Directive> Keep only the lines of the listing that include the word "scene", and copy them.

Given information>
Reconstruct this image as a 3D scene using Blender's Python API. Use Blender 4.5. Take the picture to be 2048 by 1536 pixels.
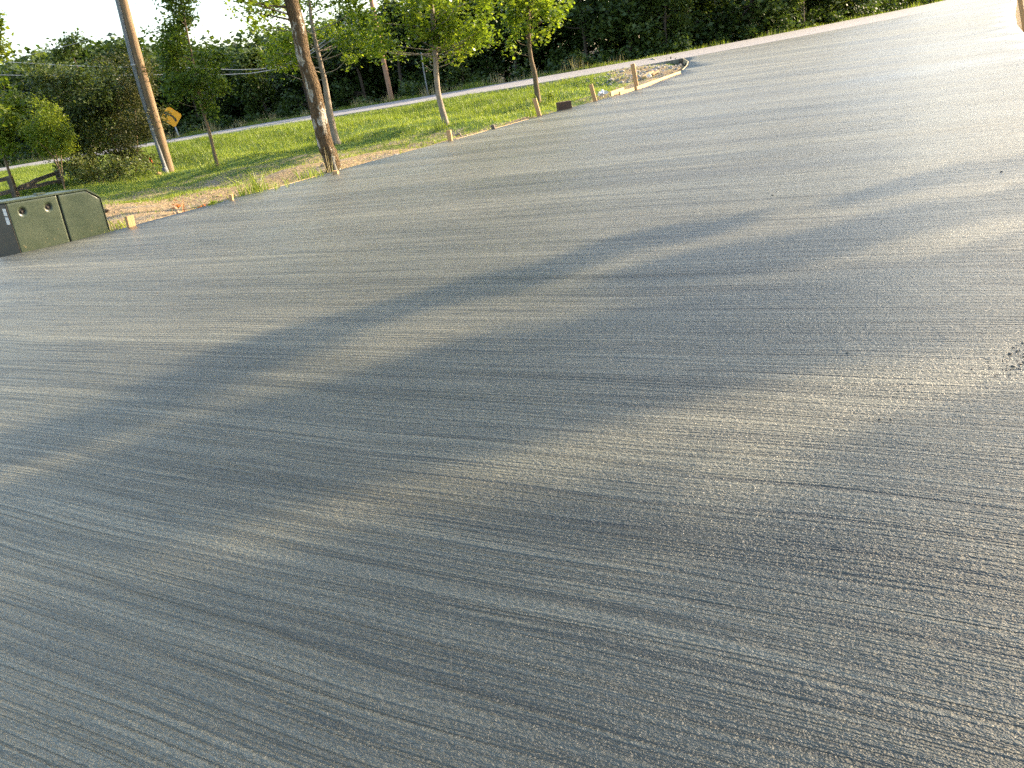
import bpy, bmesh, math, random
import numpy as np
from mathutils import Vector, Matrix

for o in list(bpy.data.objects): bpy.data.objects.remove(o, do_unlink=True)
SC = bpy.context.scene
COL = SC.collection
random.seed(7)
RNG = np.random.default_rng(11)
rad = math.radians

# ------------------------------------------------------------------ camera, sky, sun, exposure
CAM_H = 1.15
F_PX, ROLL, PITCH = 1650.0, rad(10.0), math.atan(633 / 1650)
SUN_AZ, SUN_EL = rad(20.0), rad(21.0)          # azimuth counted from +X towards +Y
EXPOSURE = 1.8

cam_data = bpy.data.cameras.new('camera')
cam = bpy.data.objects.new('camera', cam_data)
COL.objects.link(cam)
cam_data.sensor_width = 36.0
cam_data.lens = F_PX / 2048 * 36.0
cam_data.clip_start = 0.05
cam_data.clip_end = 6000
cam.matrix_world = (Matrix.Translation((0, 0, CAM_H)) @ Matrix.Rotation(math.pi / 2 - PITCH, 4, 'X')
                    @ Matrix.Rotation(-ROLL, 4, 'Z'))
SC.camera = cam

world = bpy.data.worlds.new('World')
SC.world = world
world.use_nodes = True
wn = world.node_tree
wn.nodes.clear()
sky = wn.nodes.new('ShaderNodeTexSky')
sky.sky_type = 'NISHITA'
sky.sun_disc = False
sky.sun_elevation = SUN_EL
sky.sun_rotation = math.pi / 2 - SUN_AZ
sky.altitude = 200
sky.air_density = 1.0
sky.dust_density = 2.3
sky.ozone_density = 0.15
bg = wn.nodes.new('ShaderNodeBackground')
bg.inputs['Strength'].default_value = 0.15
wo = wn.nodes.new('ShaderNodeOutputWorld')
wn.links.new(sky.outputs[0], bg.inputs[0])
wn.links.new(bg.outputs[0], wo.inputs[0])

sun_data = bpy.data.lights.new('sun', 'SUN')
sun_data.energy = 4.6
sun_data.angle = rad(0.6)
sun_data.color = (1.0, 0.79, 0.54)
sun = bpy.data.objects.new('sun', sun_data)
COL.objects.link(sun)
SUN_DIR = Vector((math.cos(SUN_AZ) * math.cos(SUN_EL), math.sin(SUN_AZ) * math.cos(SUN_EL), math.sin(SUN_EL)))
sun.rotation_euler = SUN_DIR.to_track_quat('Z', 'Y').to_euler()
sun.location = (20, 10, 20)

SC.view_settings.view_transform = 'Standard'
SC.view_settings.look = 'None'
SC.view_settings.exposure = EXPOSURE
SC.view_settings.gamma = 1.0
SC.view_settings.use_curve_mapping = False
SC.cycles.max_bounces = 5
SC.cycles.transparent_max_bounces = 8
SC.cycles.use_denoising = False
SC.cycles.use_adaptive_sampling = True
SC.cycles.adaptive_threshold = 0.025

# ------------------------------------------------------------------ measuring helpers (2048 px photograph -> metres)
def ray(x, y):
    dx, dy = x - 1024, 768 - y
    u = dx * math.cos(ROLL) + dy * math.sin(ROLL)
    v = -dx * math.sin(ROLL) + dy * math.cos(ROLL)
    return (u, F_PX * math.cos(PITCH) + v * math.sin(PITCH), -F_PX * math.sin(PITCH) + v * math.cos(PITCH))

def at(x, y, dist):
    r = ray(x, y); t = dist / r[1]
    return Vector((r[0] * t, dist, CAM_H + r[2] * t))

def hit(x, y, zf):
    r = ray(x, y); lo = None
    d = 0.8
    while d < 200:
        t = d / r[1]
        if CAM_H + r[2] * t < zf(r[0] * t, d):
            lo = d; break
        d *= 1.01
    if lo is None: lo = 200
    a, b = lo / 1.01, lo
    for _ in range(25):
        m = (a + b) / 2; t = m / r[1]
        if CAM_H + r[2] * t < zf(r[0] * t, m): b = m
        else: a = m
    t = b / r[1]
    return Vector((r[0] * t, b, zf(r[0] * t, b)))

def px_m(px, dist):                     # size in metres of px photo pixels at a distance
    return px * dist / F_PX * 1.0

def sstep(a, b, x):
    t = min(1, max(0, (x - a) / (b - a))); return t * t * (3 - 2 * t)

# ------------------------------------------------------------------ object helpers
def tag(o, label=None, cat=None, group=None, kind=None):
    if label: o['label'] = label
    if cat: o['category'] = cat
    if group: o['group'] = group
    if kind: o['kind'] = kind
    return o

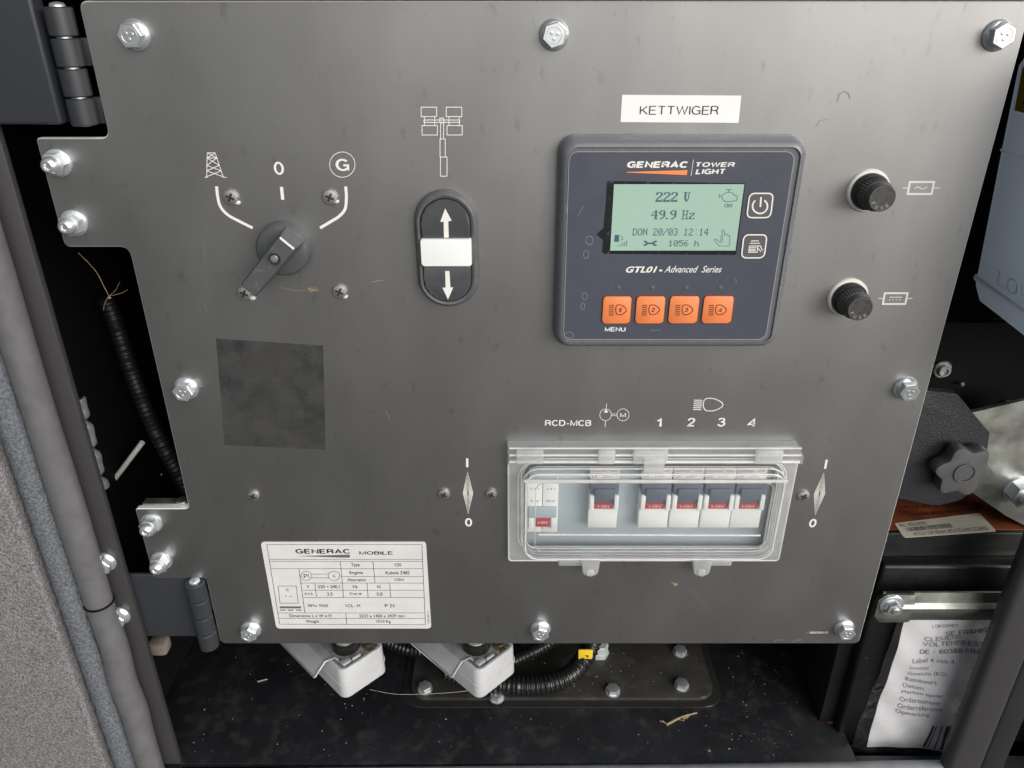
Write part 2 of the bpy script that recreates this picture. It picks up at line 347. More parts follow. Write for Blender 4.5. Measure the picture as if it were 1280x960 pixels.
M['ink3'] = mat('grey_laser_print', (.2, .2, .22), .6)
M['bezel'] = mat('controller_case', (.15, .155, .175), .26, spots=(420, .6, (.3, .3, .31), .4), nscale=200, rvar=.1)
M['face'] = mat('controller_overlay', (.07, .078, .105), .32, spots=(420, .66, (.3, .3, .32), .45), nscale=150, rvar=.07)
M['facebtn'] = mat('grey_membrane', (.10, .10, .105), .4)
M['line'] = mat('pale_edge', (.4, .4, .4), .4)
M['orange'] = mat('orange_button', (.82, .24, .08), .4, noise=.06, nscale=150)
M['orange2'] = mat('orange_print', (.9, .26, .08), .5)
M['brown'] = mat('button_ink', (.12, .03, .015), .5)
M['lcd'] = mat('lcd_glass', (.36, .53, .45), .16, noise=.03, nscale=30)
M['lcdink'] = mat('lcd_segments', (.07, .12, .16), .3)
M['lcdframe'] = mat('lcd_surround', (.016, .018, .022), .18, spots=(300, .58, (.25, .27, .3), .5))
M['black'] = mat('black_plastic', (.02, .021, .023), .42, noise=.2, nscale=250)
M['fuse'] = mat('dusty_fuse_cap', (.05, .05, .05), .48, noise=.3, nscale=400)
M['swblack'] = mat('switch_button_plastic', (.06, .064, .072), .38, noise=.1, nscale=200)
M['swring'] = mat('switch_bezel_plastic', (.10, .102, .106), .42, noise=.15, nscale=250)
M['rotary'] = mat('worn_rotary_plastic', (.075, .082, .088), .4, spots=(320, .57, (.16, .18, .19), .5), rvar=.1)
M['lens'] = mat('white_lens', (.82, .85, .86), .3, spec=.4)
M['ivory'] = mat('ivory_washer', (.78, .76, .70), .5)
M['clear'] = clear('clear_cover_plastic', .035, tint=(.995, .998, 1), rough=.03)
M['clearglint'] = clear('cover_edge_glint', .8, rough=.08, hcol=(.97, .97, .97))  # bright edge reflections of the clear plastic, put in as white haze
M['clearmid'] = clear('scuffed_clear_plastic', .4, rough=.06, bump=1.0, hcol=(.95, .96, .96))
M['clearrail'] = clear('ribbed_clear_rail', .2, rough=.05, bump=1.0, hcol=(.95, .96, .97))
M['brk'] = mat('breaker_white', (.86, .88, .86), .45)
M['brk2'] = mat('breaker_label', (.76, .75, .73), .5)
M['bluegrey'] = mat('breaker_toggle', (.12, .145, .19), .4)
M['blank'] = mat('grey_blank_cover', (.42, .49, .53), .45)
M['red'] = mat('breaker_flag', (.50, .05, .06), .45)
M['residue'] = mat('adhesive_residue', (.04, .041, .042), .6, 0, noise=.25, nscale=60, spots=(75, .5, (.016, .017, .019), .85), bump=.7, bscale=1200)
M['scuff'] = mat('pale_scuff', (.22, .23, .22), .6)
M['straw'] = mat('dry_straw', (.32, .25, .16), .8)
M['powder'] = mat('black_powder_coat', (.022, .024, .027), .38, bump=.12, bscale=900, nscale=200, rvar=.06)
M['powder2'] = mat('hinge_powder_coat', (.03, .034, .04), .33, bump=.1, bscale=1100)
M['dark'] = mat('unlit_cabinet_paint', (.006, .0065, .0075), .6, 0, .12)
M['texture'] = mat('structured_door_paint', (.18, .178, .186), .5, bump=1.0, bscale=950, noise=.6, nscale=950, bdist=.0009)
M['rubber'] = mat('rubber_seal', (.12, .122, .128), .3, noise=.12, nscale=120, bump=.1, bscale=1500)
M['sponge'] = mat('sponge_seal', (.11, .122, .14), .7, bump=1.0, bscale=650, noise=.45, nscale=650, bdist=.001)
M['post'] = mat('post_paint', (.04, .04, .042), .45, bump=.15, bscale=900)
M['floor'] = mat('dusty_black_floor', (.013, .014, .017), .36, noise=.3, nscale=30, spots=(90, .5, (.06, .06, .06), .35), rvar=.12, bump=.15, bscale=500)
M['coverplate'] = mat('dusty_cover_plate', (.035, .035, .033), .4, noise=.3, nscale=40, spots=(60, .55, (.11, .10, .085), .5), rvar=.1)
M['greyhouse'] = mat('light_grey_die_cast', (.46, .475, .49), .5, noise=.05, nscale=60, bump=.08, bscale=900)
M['insert'] = mat('zinc_insert', (.62, .68, .67), .35, .35, noise=.12, nscale=150)
M['lever'] = mat('steel_lever', (.60, .62, .65), .35, .5, noise=.12, nscale=100)
M['ring'] = mat('rubber_ring', (.02, .02, .02), .3)
M['conduit'] = mat('black_conduit', (.012, .013, .014), .25)
M['yellow'] = mat('yellow_tag', (.85, .6, .03), .5)
M['tank'] = mat('grey_blue_tank', (.52, .58, .64), .42, noise=.06, nscale=25)
def add_translucent(m, c, f):
    nt = m.node_tree; out = [n for n in nt.nodes if n.type == 'OUTPUT_MATERIAL'][0]; b = nt.nodes['Principled BSDF']; t = nt.nodes.new('ShaderNodeBsdfTranslucent'); t.inputs[0].default_value = (*c, 1)
    mx = nt.nodes.new('ShaderNodeMixShader'); mx.inputs[0].default_value = f; nt.links.new(b.outputs[0], mx.inputs[1]); nt.links.new(t.outputs[0], mx.inputs[2]); nt.links.new(mx.outputs[0], out.inputs[0])
add_translucent(M['tank'], (.74, .81, .88), .6)                 # thin-walled milky plastic
M['tank2'] = mat('tank_emboss', (.92, .95, .97), .42)
add_translucent(M['tank2'], (1, 1, 1), .3)
M['bracket'] = mat('textured_charcoal_bracket', (.03, .031, .037), .4, bump=.9, bscale=900, noise=.25, nscale=700)
M['knob'] = mat('dark_knob_plastic', (.085, .088, .092), .48, noise=.1, nscale=200, bump=.08, bscale=1500)
M['batt'] = mat('battery_case', (.009, .01, .011), .36, spots=(200, .62, (.2, .2, .2), .3), rvar=.08)
M['battlabel'] = mat('orange_battery_label', (.22, .06, .025), .4, noise=.6, nscale=45)
M['cream'] = mat('cream_sticker', (.62, .58, .48), .5, noise=.06, nscale=60)
M['paper'] = mat('white_paper', (.86, .86, .89), .6, noise=.03, nscale=40)
M['film'] = clear('clear_poly_film', .03, tint=(.995, .995, 1), rough=.1, bump=1.0, fres=2.2, bd=.004)
M['lip'] = mat('blue_grey_lip', (.20, .22, .24), .45, noise=.15, nscale=80)
M['grit'] = mat('pale_grit', (.3, .285, .26), .8)
M['tan'] = mat('tan_concrete', (.24, .21, .18), .8, noise=.2, nscale=120)
M['ground'] = mat('paving', (.06, .06, .06), .85, noise=.2, nscale=3)
M['web'] = mat('cobweb', (.6, .6, .6), .7)
M['rust'] = mat('rust_spot', (.25, .085, .025), .8, noise=.4, nscale=500)

# ------------------------------------------------------------------ the setting
def struct(name, bm, m): return tag(obj(name, bm, m), kind='structure')
FZ = -470.0                                      # cabinet floor height
b = new(); box(b, -30000, 30000, -30000, 30000, -1105, -1100); struct('ground', b, M['ground'])
b = new(); box(b, -262, 237, -4, 170, FZ - 4, FZ, .6); floor = struct('cabinet_floor', b, M['floor'])
b = new(); box(b, 238, 420, -30, 170, -560, -556); struct('cabinet_sump', b, M['dark'])
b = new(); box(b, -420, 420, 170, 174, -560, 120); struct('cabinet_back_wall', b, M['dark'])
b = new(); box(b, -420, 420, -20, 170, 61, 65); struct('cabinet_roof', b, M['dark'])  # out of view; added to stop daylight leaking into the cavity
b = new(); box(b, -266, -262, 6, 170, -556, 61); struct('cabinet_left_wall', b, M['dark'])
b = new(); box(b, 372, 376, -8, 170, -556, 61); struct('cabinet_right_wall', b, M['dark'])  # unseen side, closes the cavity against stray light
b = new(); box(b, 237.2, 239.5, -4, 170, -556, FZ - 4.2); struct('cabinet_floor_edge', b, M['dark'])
b = new(); tube(b, [(-270, -12, FZ - 6), (-60, -10, FZ - 5), (120, -10, FZ - 2.5), (300, -10, FZ + 2)], 6, 16); struct('cabinet_front_lip', b, M['lip'])
b = new(); box(b, -270, 420, -4, 8, -560, FZ - 8); struct('cabinet_front_skirt', b, M['powder'])
b = new(); box(b, -176, 420, -3, 20, .9, 60, .8); struct('cabinet_top_rail', b, M['bracket'])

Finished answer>
Reconstruct this image as a 3D scene using Blender's Python API. Use Blender 4.5. Take the picture to be 2048 by 1536 pixels.
SC = bpy.context.scene